NASA has confirmed the successful collection of the Perseverance rover's first rock sample of Mars, marking a major milestone in the space agency's mission on the Red Planet.
The Perseverance rover's successful maneuver comes after the first sampling attempt failed in August when a weak, eroded rock on the crater floor crumbled.
After the robot drilled into a thick slab dubbed "Rochette," there was some concern that the core might have been dropped.
The team tried again, this time grabbing a finger-sized cylinder of more durable rock from a boulder along a nearly half-mile-long ridge.
"For all of NASA science, this is truly a historic moment," Thomas Zurbuchen, NASA's associate administrator for science, said in a press release.
The core is the first rock section ever obtained on another planet with the intention of being returned to Earth. The sample is safely inside the mechanism, based on the new photos of the drill head.
In February, Perseverance landed in the Jezero Crater on Mars. The robot has driven more than 1.2 miles from its landing spot to a slightly higher ridge known as the Citadelle.
Rochette was chosen as the target for the latest drilling attempt by the Perseverance team.
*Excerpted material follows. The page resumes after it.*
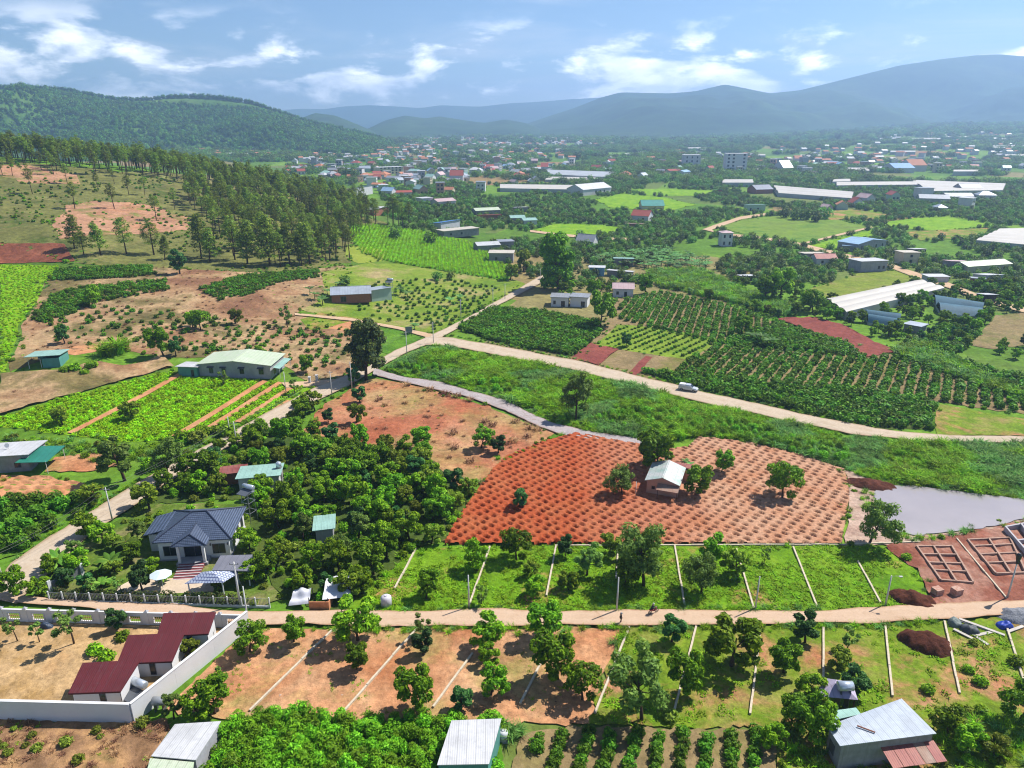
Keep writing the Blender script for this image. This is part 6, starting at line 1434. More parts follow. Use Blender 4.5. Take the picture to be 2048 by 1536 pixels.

A caching device on the robot will collect a finger-sized core of rock cut by the drill and place it in a titanium tube. However, before sealing this cylinder, the rover will photograph its contents.
It was at this point, in early August, during a first sampling effort, that Perseverance scientists realized they had nothing in the tube; the coring mechanism had crushed the rock into powder, which had subsequently fallen back on the ground around the drill hole.
The mission team was pleased, however, by the first images downlinked by Perseverance on Thursday, which looked to show rocky material from Rochette in the corer head at the cylinder's entrance. The most recent images confirm this.
Perseverance is presently exploring the rocky outcrops and boulders of "Artuby," a 900-meter-long ridgeline that separates two geologic units believed to hold Jezero Crater's deepest and oldest exposed bedrock layers.
The rover's objective involves examining the Jezero region to understand the geology and ancient habitability of the area, as well as characterizing the previous climate.